そんな田舎と都会での二拠点生活を始めてからは住宅ローン返済額も光熱費も上がったそうですが、図らずもメリットが生まれたと言います。
「山梨では休日に計画的に買い物をするようになり、平日は1円も使わない日もあるんです。使う場所がないから無駄遣いもしなくなった。だから必要なところに必要なコストをかければいい。そんな生活が楽しいんです」
「山梨の暮らしでは、子どもたちにとって欲しいものやしたいことが必ず近所にあるとは限りません。けれど今の時代、大抵のものはネットショッピングで買うこともできるし、慣れてしまえばそんなに困らないんですよ。それよりも、今はこの風景や空気、季節を感じることを大切にしてほしいと思っています。季節が変わると新しい花が咲いたり、七草を喜んだりする。子どもたちはそういったことをイベント感覚ではなく日常として知っています。親がきっかけを与えなくても、子どもたちが星空を見て、興味・関心を持ち、図鑑を広げる。この環境が今の子どもたちにとってはいいなと思っています」
そう田舎暮らしの良さを語る安井さんは、時々、あえて子どもたちを都会に連れて行くこともあるそうです。

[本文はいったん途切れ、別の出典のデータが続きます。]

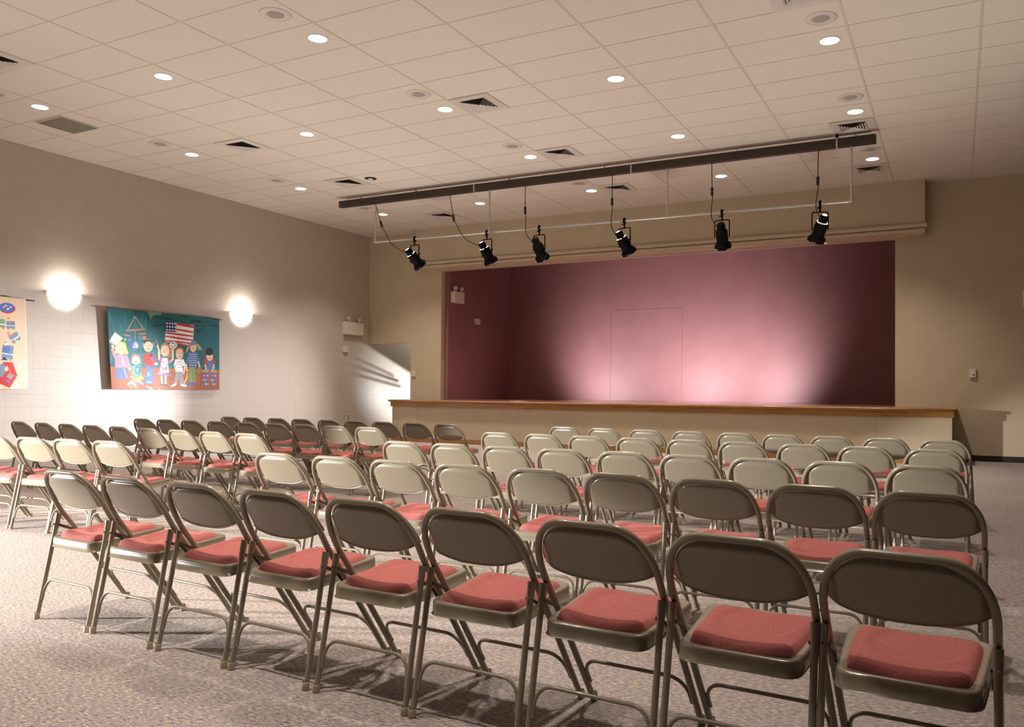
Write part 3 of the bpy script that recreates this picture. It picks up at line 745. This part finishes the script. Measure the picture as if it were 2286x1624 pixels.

「田舎暮らしという選択をしても都会を知らないでいいと思っているわけではありませんし、最先端のIT技術やプロダクトに触れないでいいと思っているわけではありません。田舎らしさと都会らしさどちらも経験することで、子どもたちの見識を広げられればいいですね」
普段離れていてもお互いに信頼しているからこそ、二拠点生活でも、三拠点でも大丈夫。そう目を合わせて笑う安井さんご夫婦からは、強い絆が感じられました。